__BRIEF__: In the listing below, locate the line that contains "dark=(.13, .13, .13), bump=.2)" and the line that contains "gr = mesh_obj('ground', bm, M_PAVE);". Restate word for word those two lines and every line between them, and nothing else.

__MATERIAL__:
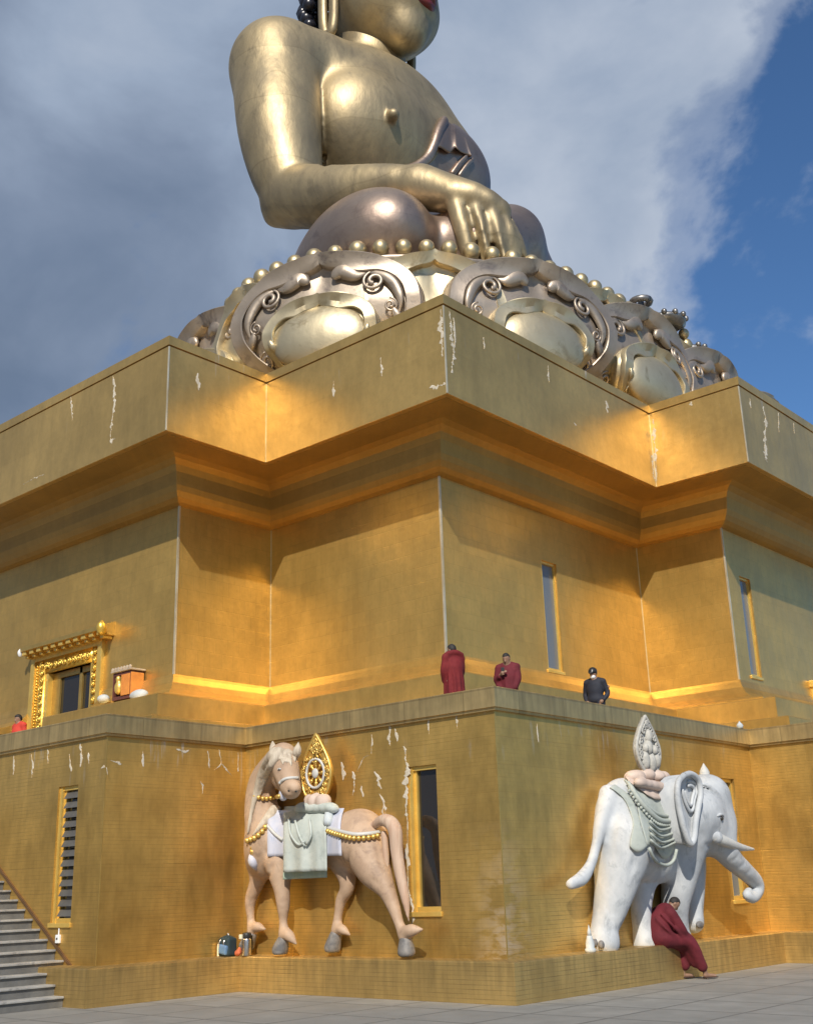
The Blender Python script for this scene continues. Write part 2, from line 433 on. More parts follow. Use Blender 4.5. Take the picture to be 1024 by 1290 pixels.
M_TRIM = mottled('pale_corner_trim', (.78, .70, .52), (.55, .45, .28), 3.0, .35, .6, stretch=(1, 1, .6))
M_FRAME = mottled('gold_frame', (.85, .60, .17), (.72, .47, .11), 3.0, .36, .6, bump=.15)
M_SILL = mottled('gold_reveal', (.66, .45, .14), (.5, .33, .1), 3.0, .4, .8)
def glass_mat(name, col, rough=.05):
    m, g, b = material(name); v = g.new('ShaderNodeNewGeometry').outputs['Position']
    n = g.noise(v, 1.1, 3, .5)
    bp = g.new('ShaderNodeBump', i_Height=n); bp.inputs['Strength'].default_value = .12; bp.inputs['Distance'].default_value = .06
    b.inputs['Base Color'].default_value = col + (1,); b.inputs['Roughness'].default_value = rough; b.inputs['Specular IOR Level'].default_value = .8
    g.l.new(bp.outputs[0], b.inputs['Normal']); return m
M_GLASS = glass_mat('dark_window_glass', (.020, .017, .014))
M_GLASSB = glass_mat('blue_grey_glass', (.13, .15, .17), .15)
M_DKGREY = mottled('dark_grey', (.12, .115, .105), (.085, .08, .075), 4, .5, .2)
# ground paving
def paving():
    m, g, b = material('stone_paving'); v = g.new('ShaderNodeNewGeometry').outputs['Position']
    br = g.new('ShaderNodeTexBrick', i_0=v); br.offset = .0
    br.inputs['Color1'].default_value = (.245, .24, .222, 1); br.inputs['Color2'].default_value = (.20, .196, .182, 1); br.inputs['Mortar'].default_value = (.06, .058, .055, 1)
    br.inputs['Scale'].default_value = 1; br.inputs['Mortar Size'].default_value = .028; br.inputs['Brick Width'].default_value = 1.2; br.inputs['Row Height'].default_value = 1.2
    n = g.noise(v, 1.6, 7, .65); f = g.noise(v, 30, 3, .6)
    c = g.mix(g.ramp(n, [(.38, 0.), (.66, .8)]), br.outputs['Color'], (.15, .147, .135))
    c = g.mix(g.math('MULTIPLY', f, .35), c, (.27, .265, .25))
    g.l.new(c, b.inputs['Base Color']); b.inputs['Roughness'].default_value = .75
    bp = g.new('ShaderNodeBump', i_Height=g.math('ADD', g.math('MULTIPLY', br.outputs['Fac'], -1.0), g.math('MULTIPLY', f, .3))); bp.inputs['Strength'].default_value = .3; bp.inputs['Distance'].default_value = .01
    g.l.new(bp.outputs[0], b.inputs['Normal']); return m
M_PAVE = paving()
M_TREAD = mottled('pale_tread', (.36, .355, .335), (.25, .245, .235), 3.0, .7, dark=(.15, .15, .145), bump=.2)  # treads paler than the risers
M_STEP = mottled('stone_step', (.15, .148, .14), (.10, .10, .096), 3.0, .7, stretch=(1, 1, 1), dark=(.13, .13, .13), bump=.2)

M_LIME = mottled('lime_deposit', (.58, .53, .44), (.44, .38, .28), 9, .8, bump=.4, bscale=40)
# ------------------------------------------------------------------ setting: ground, hills
bm = bmesh.new()
bmesh.ops.create_grid(bm, x_segments=2, y_segments=2, size=600)
gr = mesh_obj('ground', bm, M_PAVE); gr['kind'] = 'structure'

# ------------------------------------------------------------------ stepped pedestal building
CX, CY = -13.7, 17.9
def full_plan(q):   # quarter outline (near corner) mirrored round the centre, counter-clockwise
    a = q; b = [(x, 2 * CY - y) for x, y in reversed(q)]
    c = [(2 * CX - x, 2 * CY - y) for x, y in q]; d = [(2 * CX - x, y) for x, y in reversed(q)]
    return a + b + c + d
PL = full_plan([(-5.84, -3.03), (-5.84, 0), (0, 0), (0, 8.69), (2.6, 8.69)])
PU = full_plan([(-9.54, 1.08), (-9.54, 3.89), (-4.11, 3.89), (-4.11, 12.10), (-1.63, 12.10)])
def offs(poly, d, closed=True):
    n = len(poly); out = []
    for i in range(n):
        p = Vector(poly[i])
        def nrm(a, b): e = (Vector(b) - Vector(a)).normalized(); return Vector((e.y, -e.x))
        if closed or 0 < i < n - 1:
            n1 = nrm(poly[i - 1], poly[i]); n2 = nrm(poly[i], poly[(i + 1) % n]); o = n1 if n1.dot(n2) > .9 else n1 + n2
        else: o = nrm(poly[0], poly[1]) if i == 0 else nrm(poly[-2], poly[-1])
        out.append((p.x + o.x * d, p.y + o.y * d))
    return out
def sweep(bm, poly, prof, closed=True, caps=True):
    cols = [offs(poly, d, closed) for d, z in prof]
    V = [[bm.verts.new((x, y, z)) for x, y in c] for c, (d, z) in zip(cols, prof)]
    n = len(poly); m = n if closed else n - 1
    for a, b in zip(V, V[1:]):
        for k in range(m): bm.faces.new((a[k], a[(k + 1) % n], b[(k + 1) % n], b[k]))
    if not closed and caps:
        bm.faces.new([v[0] for v in V]); bm.faces.new([v[-1] for v in V][::-1])
def fill(bm, poly, z):
    bm.faces.new([bm.verts.new((x, y, z)) for x, y in poly])
def wall_with_holes(bm, poly, z0, z1, holes):
    """holes: edge index -> list of (s0, s1, za, zb, depth) along the edge"""
    n = len(poly)
    for i in range(n):
        a = Vector(poly[i]); b = Vector(poly[(i + 1) % n]); L = (b - a).length; t = (b - a) / L; nr = Vector((t.y, -t.x))
        hs = holes.get(i, [])
        ss = sorted({0, L} | {h[0] for h in hs} | {h[1] for h in hs}); zs = sorted({z0, z1} | {h[2] for h in hs} | {h[3] for h in hs})
        P = lambda s, z, d=0: bm.verts.new((a.x + t.x * s - nr.x * d, a.y + t.y * s - nr.y * d, z))
        for s0, s1 in zip(ss, ss[1:]):
            for c0, c1 in zip(zs, zs[1:]):
                if any(h[0] <= s0 and h[1] >= s1 and h[2] <= c0 and h[3] >= c1 for h in hs): continue
                bm.faces.new((P(s0, c0), P(s1, c0), P(s1, c1), P(s0, c1)))
        for s0, s1, c0, c1, d in hs:
            for (sa, ca), (sb, cb) in (((s0, c0), (s1, c0)), ((s1, c0), (s1, c1)), ((s1, c1), (s0, c1)), ((s0, c1), (s0, c0))):
                bm.faces.new((P(sa, ca), P(sb, cb), P(sb, cb, d), P(sa, ca, d)))
    bmesh.ops.remove_doubles(bm, verts=bm.verts[:], dist=1e-4)

BLD = empty('temple_pedestal', (CX, CY, 0), 'huge gold clad stepped building that carries the seated statue', 'building')
# lower tier
bm = bmesh.new(); sweep(bm, PL, [(.453, 0), (.453, .545), (.44, .563), (0, .567)]); mesh_obj('ledge', bm, GW['plinth'], BLD)
holesL = {0: [], 1: [], 2: [], 3: []}
# edge 1: (-5.84,0)->(0,0) ; edge 2: (0,0)->(0,8.69) ; edge 19 : left bay front, ends at (-5.84,-3.03)
nL = len(PL); eB = nL - 1
xb0 = PL[-1][0]
HORSE_WIN = (-1.84, -1.22, 1.22, 3.46); ELE_WIN = (7.26, 7.84, 1.17, 3.48); LEFT_WIN = (-7.22, -6.62, 1.20, 3.43)
holesL = {1: [(HORSE_WIN[0] + 5.84, HORSE_WIN[1] + 5.84, HORSE_WIN[2], HORSE_WIN[3], .16)],
          2: [(ELE_WIN[0], ELE_WIN[1], ELE_WIN[2], ELE_WIN[3], .16)],
          eB: [(LEFT_WIN[0] - xb0, LEFT_WIN[1] - xb0, LEFT_WIN[2], LEFT_WIN[3], .16)]}
bm = bmesh.new(); wall_with_holes(bm, PL, .50, 4.19, holesL); mesh_obj('lower_wall', bm, GW['lower'], BLD)
bm = bmesh.new(); sweep(bm, PL, [(-.02, 4.16), (.055, 4.165), (.06, 4.20), (.09, 4.21), (.09, 4.515), (.075, 4.53), (-.22, 4.53), (-.22, 4.05)]); mesh_obj('coping', bm, GW['coping'], BLD)
bm = bmesh.new(); fill(bm, offs(PL, -.20), 4.15); mesh_obj('terrace_floor', bm, M_TERR, BLD)
# upper tier with two door gaps in the base mouldings
nU = len(PU); xu0 = PU[-1][0]
DX0, DX1 = -15.30, -12.22           # doorway on the left bay (its front is the plane y = 1.08)
DYa, DYb = 16.40, 19.40             # doorway on the right bay (plane x = -1.63)
UW = (7.55, 8.19, 6.26, 8.90); UB = (12.80, 13.42, 6.36, 8.95)
holesU = {2: [], 3: [(UW[0] - 3.89, UW[1] - 3.89, UW[2], UW[3], .14)],
          nU - 1: [(DX0 + .5 - xu0, DX1 - .5 - xu0, 4.40, 7.05, .35)],
          4: [(UB[0] - 12.10, UB[1] - 12.10, UB[2], UB[3], .14), (DYa + .5 - 12.1, DYb - .5 - 12.1, 4.4, 7.05, .35)]}
# edges: 0 left bay side, 1 left-facing, 2 right-facing, 3 right bay near side, 4 right bay front
holesU = {2: holesU[3], nU - 1: holesU[nU - 1], 4: holesU[4]}
bm = bmesh.new(); wall_with_holes(bm, PU, 3.96, 10.16, holesU); mesh_obj('upper_wall', bm, GW['upper'], BLD)
mould = [(-.05, 6.20), (.035, 6.19), (.05, 6.13), (.11, 5.99), (.24, 5.83), (.44, 5.70), (.68, 5.62), (.95, 5.58), (1.00, 5.55), (1.00, 5.48), (.95, 5.46), (1.42, 5.455)]
run1 = [(DX1, 1.08)] + PU[0:4] + [PU[4], (-1.63, DYa)]
run2 = [(-1.63, DYb)] + PU[5:] + [(DX0, 1.08)]
for nm, mt, pr in (('base_moulding', GW['mould'], mould + [(1.42, 5.42), (-.05, 5.42)]), ('base_step', GW['mould'], [(-.05, 5.44), (1.50, 5.44), (1.52, 5.42), (1.52, 4.93), (1.94, 4.925), (1.97, 4.90), (1.97, 3.93), (-.05, 3.93)])):
    bm = bmesh.new()
    for r in (run1, run2): sweep(bm, r, pr, closed=False)
    mesh_obj(nm, bm, mt, BLD)
corn = [(-.02, 10.08), (.05, 10.09), (.16, 10.12), (.27, 10.19), (.36, 10.30), (.42, 10.42), (.44, 10.52), (.455, 10.60), (.48, 10.70), (.56, 10.83), (.70, 10.92), (.86, 10.965), (1.02, 10.975), (1.55, 10.978), (1.55, 11.02)]
bm = bmesh.new(); sweep(bm, PU, corn); mesh_obj('cornice', bm, GW['cornice'], BLD)
bm = bmesh.new(); sweep(bm, PU, [(.98, 11.0), (1.66, 10.98), (1.69, 10.985), (1.69, 12.965), (1.665, 12.97), (1.665, 12.985), (1.715, 12.99), (1.72, 13.20)])
fill(bm, offs(PU, 1.72), 13.20); bmesh.ops.remove_doubles(bm, verts=bm.verts[:], dist=1e-4); mesh_obj('top_slab', bm, GW['slab'], BLD)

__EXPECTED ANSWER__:
M_STEP = mottled('stone_step', (.15, .148, .14), (.10, .10, .096), 3.0, .7, stretch=(1, 1, 1), dark=(.13, .13, .13), bump=.2)

M_LIME = mottled('lime_deposit', (.58, .53, .44), (.44, .38, .28), 9, .8, bump=.4, bscale=40)
# ------------------------------------------------------------------ setting: ground, hills
bm = bmesh.new()
bmesh.ops.create_grid(bm, x_segments=2, y_segments=2, size=600)
gr = mesh_obj('ground', bm, M_PAVE); gr['kind'] = 'structure'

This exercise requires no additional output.